Por cada CD vendido legalmente o autor da música ganha centavos, já que em média é pago 8,4% do valor vendido ao lojista, dividido por todas as faixas e depois pelos autores. Quando o borderô de um show é falsificado e/ou a lista das músicas com seus respectivos autores é falseada; quando o fiscal do ECAD é corrompido pelo usuário, quando o serviço de escuta é manipulado, quando as rádios, TVs, bares, etc. não pagam o direito autoral, autores e músicos deixam de ganhar o seu sustento. 

Quando uma palestrante do Seminário Internacional diz que tanto os versos de um cordelista como a biruta que mostra a direção dos ventos são bens públicos, e que a lei de proteção ao autor cria uma situação artificial de exclusividade para um bem naturalmente público, este é um argumento absurdo! 

Culpar o autor por estar dificultando o acesso da população à cultura e dizer que sua obra é um bem imaterial e público enquanto os meios de produção são bens materiais e privados é um argumento inaceitável! Por que cargas d'água estão movendo mundos e fundos para que o artista profissional abra mão de sua remuneração já que ela, mesmo quando alta, é ínfima se comparada à remuneração da indústria e do comercio? Utilizar os conceitos de Antonio Negri, intelectual italiano que atualiza a concepção marxista da história, para massacrar, nos moldes capitalistas, o artista, é uma manipulação perversa! 

Tratando a obra de arte como bem imaterial e público, estão tentando abolir o direito da personalidade que é uma conquista da civilização. A lei autoral em vigor é boa, se fosse cumprida. E nenhuma lei impede que o proprietário de um bem o disponibilize gratuitamente Não precisa Creative Commons para isso. Quem quiser autorizar download grátis de sua obra pela internet, que o faça! Mas caso seja inevitável uma nova lei autoral, que a música institua sua própria e exclusiva lei. E que seja formulada também uma lei, como a Argentina está fazendo, que proteja a atividade musical. 

A música brasileira é riquíssima em diversidade e força. Ela se mantém viva e criativa em todo o território nacional mesmo que aparentemente submersa pela música descartável e pobre do jabá. A chamada música de entretenimento veiculada pelos grandes meios de comunicação e/ou empresários picaretas que fazem de nossas crianças e jovens meros consumidores embrutecidos por porcarias. Causando um retrocesso no imaginário coletivo ao tratar a mulher como vagabunda e o encontro amoroso como orgia. 

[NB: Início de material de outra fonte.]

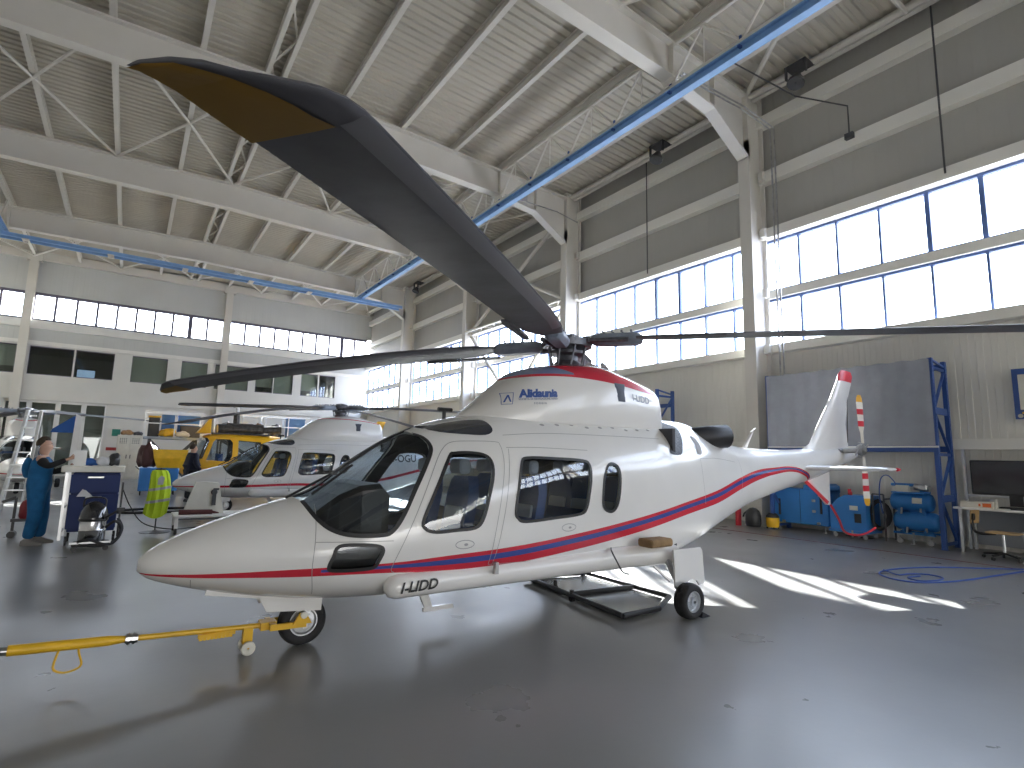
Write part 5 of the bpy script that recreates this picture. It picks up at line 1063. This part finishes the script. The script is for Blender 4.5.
        skin_mesh('tied_sleeve', {'a': ((-.15, -.10, 1.42), .05), 'b': ((-.20, -.02, 1.25), .07), 'c': ((-.17, .03, 1.08), .06)}, [('a', 'b'), ('b', 'c')], cov, t, 2)
    else:
        C = {k: g(k, .06) for k in ('pel', 'wst')}; C['hem'] = ((0, 0, .84), .21); C['chs'] = ((-.01, 0, 1.35), (.235, .20))
        for k in ('shR', 'shL'): C[k] = (Jt[k][0], .11)
        for k in ('elR', 'elL', 'wrR', 'wrL'): C[k] = g(k, .022)
        C['nk'] = ((0, 0, 1.53), (.11, .105))
        skin_mesh('jacket', C, [('hem', 'pel'), ('pel', 'wst'), ('wst', 'chs'), ('chs', 'nk'), ('chs', 'shR'), ('chs', 'shL'), ('shR', 'elR'), ('elR', 'wrR'), ('shL', 'elL'), ('elL', 'wrL')], mat('jacket_navy', (.012, .016, .035), .85, bump=(15, .4)), t, 2)
        skin_mesh('trousers', {'pel': g('pel', .02), **{k: g(k, .03) for k in ('hpR', 'hpL', 'knR', 'knL', 'anR', 'anL')}}, [('pel', 'hpR'), ('hpR', 'knR'), ('knR', 'anR'), ('pel', 'hpL'), ('hpL', 'knL'), ('knL', 'anL')], mat('trousers_dark', (.02, .02, .03), .85), t, 2)
    for n in 'RL':
        x, y, z = Jt['an'+n][0]; b = MB(); b.loft([[(x+dx, y-w_, .0), (x+dx, y+w_, .0), (x+dx, y+w_, h_*.5), (x+dx, y+w_*.5, h_), (x+dx, y-w_*.5, h_), (x+dx, y-w_, h_*.5)] for dx, w_, h_ in ((-.08, .03, .07), (-.05, .042, .1), (.03, .045, .1), (.1, .048, .07), (.17, .045, .05), (.2, .03, .035))]); b.build('shoe', shoe if main else blackp, t, smooth=True, angle=60)
    # hair and eyes
    bm = bmesh.new(); bmesh.ops.create_uvsphere(bm, u_segments=24, v_segments=16, radius=1)
    dl = [v for v in bm.verts if (v.co.x > .45 and v.co.z < .55) or v.co.z < -.55]; bmesh.ops.delete(bm, geom=dl, context='VERTS')
    for v in bm.verts: n_ = 1+.05*math.sin(v.co.x*19)*math.sin(v.co.y*17); v.co = Vector((v.co.x*.108*n_-.005, v.co.y*.092*n_, v.co.z*.118*n_+hz+.135))
    me = bpy.data.meshes.new('hair'); bm.to_mesh(me); bm.free(); me.polygons.foreach_set('use_smooth', [True]*len(me.polygons)); me.materials.append(hairm); h = bpy.data.objects.new('hair', me); COL.objects.link(h); h.parent = t
    md = h.modifiers.new('s', 'SOLIDIFY'); md.thickness = .012
    for s in (-1, 1):
        b = MB(); b.lathe([(.0, -.012), (.009, -.008), (.012, 0), (.009, .008), (0, .012)], (.094, s*.03, hz+.115), (1, 0, 0), 10); e_ = b.build('eye', mat('eye_white', (.7, .7, .7), .3), t, smooth=True)
        b = MB(); b.cyl((.105, s*.03, hz+.115), (.1075, s*.03, hz+.115), .005, n=8); b.build('iris', blackp, e_)
        b = MB(); b.bar((.103, s*.015, hz+.135), (.095, s*.05, hz+.137), .008, .006); b.build('eyebrow', hairm, t)
    b = MB(); b.bar((.098, -.022, hz+.045), (.098, .022, hz+.045), .012, .007); b.build('lips', mat('lip', (.38, .15, .12), .5), t)
    return t
person((-1.16, 12.2, 0), math.radians(-8), 'person in blue coverall with black sleeves, seen from behind, reaching to the tool cart')
person((1.72, 20.2, 0), math.radians(20), 'person in a dark jacket standing by the yellow helicopter', False)
# red and black case behind the mechanic
O = (-1.37, 13.2, 0); t = thing('canister_trolley', 'red canister on a small black trolley behind the mechanic', 'canister', O)
part(t, O, 'canister', mat('canister_red', (.25, .02, .03), .5), lambda b: b.lathe([(0, .33), (.09, .33), (.11, .37), (.11, .55), (.08, .63), (.03, .66), (0, .66)], O, (0, 0, 1), 18), smooth=True)
part(t, O, 'trolley', blackp, lambda b: (b.box((-1.57, 13.1, .28), (-1.17, 13.3, .33)), b.cyl((-1.54, 13.1, .06), (-1.54, 13.3, .06), .06, n=12), b.cyl((-1.20, 13.1, .06), (-1.20, 13.3, .06), .06, n=12), b.box((-1.56, 13.18, .06), (-1.52, 13.22, .7)), b.box((-1.22, 13.18, .06), (-1.18, 13.22, .3)), b.bar((-1.54, 13.2, .7), (-1.72, 13.2, .62), .05, .05)))
# aluminium ladder stand
O = (-2.15, 18.2, 0); t = thing('step_ladder', 'tall aluminium ladder stand behind the mechanic at the left edge', 'ladder', O)
part(t, O, 'rail', alu, lambda b: b.bar((-2.35, 17.6, 0), (-2.1, 17.9, 2.5), .08, .05)); part(t, O, 'rail', alu, lambda b: b.bar((-1.95, 17.6, 0), (-1.85, 17.9, 2.5), .06, .05)); part(t, O, 'rail', alu, lambda b: b.bar((-2.45, 18.6, 0), (-2.12, 18.0, 2.5), .06, .05)); part(t, O, 'rail', alu, lambda b: b.bar((-1.9, 18.6, 0), (-1.85, 18.0, 2.5), .06, .05))
for k in range(8): z = .25+k*.3; part(t, O, 'step', alu, lambda b: b.box((-2.35+.1*k*.3, 17.6+.12*z-.05, z), (-1.93, 17.6+.12*z+.08, z+.03)))
# ---- third helicopter at the left edge
H4 = helicopter('white helicopter at the left edge seen nose on, behind the aluminium ladder', (-3.35, 28.2, 0), math.radians(97), liv2, cowl2, [], [(196, .3, 2.97), (106, .25, 2.97), (286, .1, 2.97), (16, .2, 2.97)], full=False)
# blue fin panel on a white post
O = (-1.3, 20.0, 0); t = thing('fin_stand', 'blue triangular fin panel fixed to a tall white post near the glazed doors', 'stand', O)
part(t, O, 'post', white, lambda b: b.prism([(-1.34, 1.1), (-1.2, 1.1), (-1.14, 2.3), (-1.2, 2.52), (-1.30, 2.56)], 19.97, 20.03)); part(t, O, 'fin_panel', ragb, lambda b: b.prism([(-1.82, 2.02), (-1.78, 2.12), (-1.36, 2.48), (-1.30, 2.5), (-1.32, 2.02)], 19.96, 20.02))
part(t, O, 'base', white, lambda b: (b.cyl((-1.27, 20, .03), (-1.27, 20, 1.15), .03, n=10), b.cyl((-1.27, 20, 0), (-1.27, 20, .03), .3, n=20)), smooth=True, angle=40)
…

A música não é isso. A lei de educação musical nas escolas foi aprovada. Nossas crianças e jovens terão acesso à maravilhosa arte musical brasileira e esse novo tempo poderá ser risonho e franco se as pessoas responsáveis deste país assim o quiserem. É da responsabilidade dos que ocupam hoje cargos no poder público, o destino das gerações que virão e dos músicos profissionais que tiram de sua arte seu sustento. 

Temos a oportunidade de fazer uma reparação histórica em relação aos que produzem o que não tem utilidade nenhuma. 

Os que têm como ofício manter vivos a memória, o sonho, a imaginação. 

Os que produzem os valores que permanecem quando tudo que é útil não nos serve para nada. 

24/1/2009 

Fonte: ViaPolítica/A autora 

O texto “O Norte da Música – música brasileira, o xis do problema” é uma comunicação da compositora Ana Terra como coordenadora de Música Popular do Centro de Música da Fundação Nacional da Arte (FUNARTE), no Fórum Social Mundial (FSM), Belém do Pará, em janeiro de 2009.